While the government and judiciary in India continue to frustrate, anger and disappoint women when it comes to issues regarding their sexual security, this teenager teenager decided to go a step further. Deeply disturbed by the Delhi Nirbhaya Rape case of 2012, Telengana based Siddharth Mandala spent the next five years of his life striving to help women against sexual assault, pretty ambitious for someone so young, but today he has achieved this by inventing an electric shoe that can electrocute potential sexual assaulters.

17-year old Mandala’s soon-to-be patented device is called ElectroShoe and according to The Better India, on contact, it can electrocute the perpetrator instantly by inflicting 0.1 ampere of electricity, while sending an alert for assistance to cops and family members.

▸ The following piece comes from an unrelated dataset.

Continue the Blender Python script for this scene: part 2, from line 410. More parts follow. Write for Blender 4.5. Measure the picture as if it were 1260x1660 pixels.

It charges itself through a concept called the “piezoelectric effect”; the more the user walks, the more energy is generated and stored in a rechargeable battery.

This patent-pending device failed 17 times, but Mandala was resilient in his efforts and finally after two years (and being electrocuted twice!) his prototype for the Electroshoe worked.

Mandala told India Times,“After the patent is obtained, I plan to approach start-up incubators in the city to get a better understanding of how my product will fare in the real market and what changes I have to make to the prototype.”

According to Better India Mandola has other achievements in social work as well- He started the NGO Cognizance Welfare Initiative (CWI) that spreads awareness about rape; it has been covered by the BBC and he is the team leader of the Indian Youth Wing of USA-based organisation Empower & Excel, that does social work in Indian villages.